Daniel Saunders said...

You might also want to read Rabbi Eliezer Berkovits' essay Conversion and the Decline of the Oral Law (reprinted in Essential Essays on Judaism), which asks whether Orthodox rabbis could accept non-Orthodox conversions. Although note that Rabbi Berkovits remains an extremely controversial figure in Orthodoxy.

Anonymous said...

Rabbi Eliezer's essay is fantastic but not many as you ay Daniel he is very controversial.

Anonymous said...

Hi Chavi, While I can see where you're coming from and what Rotem's ultimate goal w/ this legislation is, I am very concerned about the rammifications it will have for non-Orthodox converts into the future, particuarly those who would not otherwise qualify under the Law of Return where their conversions not to be accepted. I am very torn because although I personally hope the bill either doesn't pass or is seriously amended, I get that the conversion process for non-halakhically Jewish Russian Olim has been ridiculously difficult and that something has got to change. One question I have, however, is let's say this bill passes. As of now someone could convert through the Masorti or Reform streams in Israel and would be registered as Jewish by the dept of Interior but not the Chief Rabbinate. Would such orgs still have jurisdiction to perform conversions? I am all for religious pluralism/freedom in Israel which is what's got me really concerned.
Leah Elisheva

Chaviva Gordon-Bennett said...

@Daniel I don't necessarily view Na'aman as a convert, but the Rabbis surely do. He's listed frequently with Yitro and Rahab, among others. I got lucky that my now-husband is a bar bat cohen! Lol.

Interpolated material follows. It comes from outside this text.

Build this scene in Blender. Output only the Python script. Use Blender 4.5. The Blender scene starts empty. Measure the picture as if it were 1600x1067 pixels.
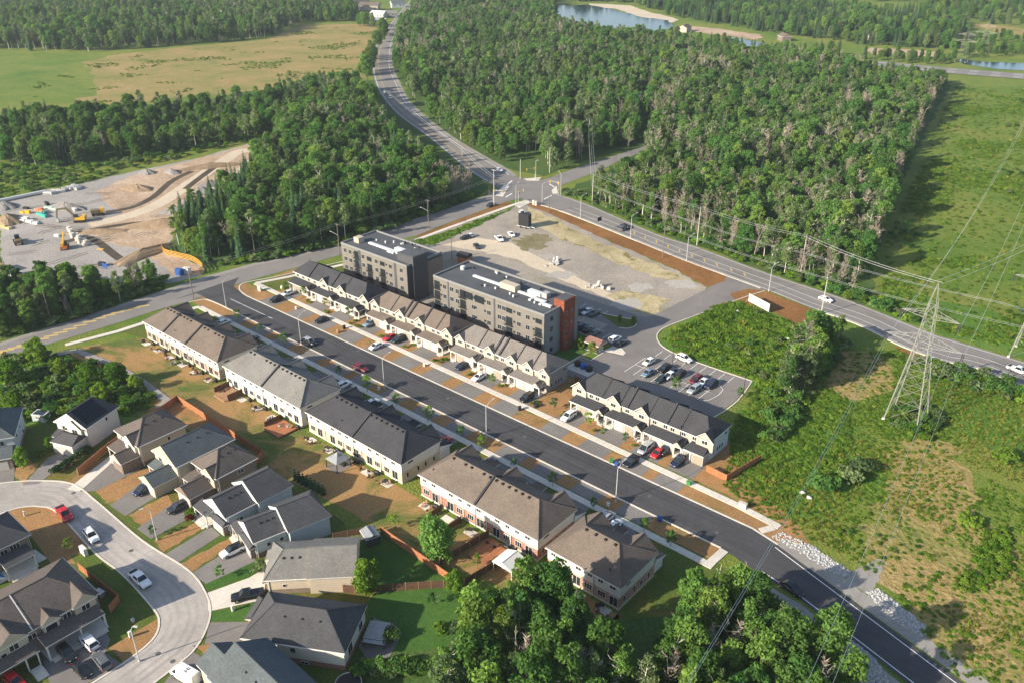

@BakerGirl Kids are a huge consideration. They'll be in a sticky place without a "halakic" conversion. The problem is the acceptance of the 613 mitzvot, etc. as being the "right" way. Sigh. I hope my kids never have to deal with the repercussions of my conversion, as legit as it is. I went to every length to make sure they won't have to worry about anything; but nothing is completely secure. But inevitably, you can't do what you don't feel is right for you at this specific moment. You gotta own what you feel and make it happen. Kids will change how you view everything, I think, but right now? You gotta do what you gotta do.

@Anon I should post that stuff again ... oh yes. I've got some good stuff about how to treat converts.

@Mama H Thanks :)

@Daniel/Ilana I will read it with the consideration that it might be a little "radical" ... :)

@Anon I'm guessing that conversions would still take place, but whether the government would recognize them would be another story. Sort of how people leave the country to get hitched, knowing that when they move back to Israel it won't "count." Sort of a "fight the power" in a private, outside-the-country kind of way. Israel will feel the ramifications in no time.

Sophia said...

I support the bill.
It has been made clear that the bill will NOT override the 2002 Supreme Court ruling that Reform and Conservative converts from Israel and abroad have to be recognised as Jews for aliyah purposes.
Plus, I'm sure we can all agree that it was a very positive step for Rotem to have amended the bill to remove the absurd citizenship clause.

Chavi- it's not 'a few hundred' FSU olim. It's 350 000. A bit of a difference, no?

With the bill, it will be harder to revoke conversions, and they will only be able to be revoked by the Rabbi which performed your conversion, not the Chief Rabbinate. You can actually select the rabbi you like for your conversion - how good is that?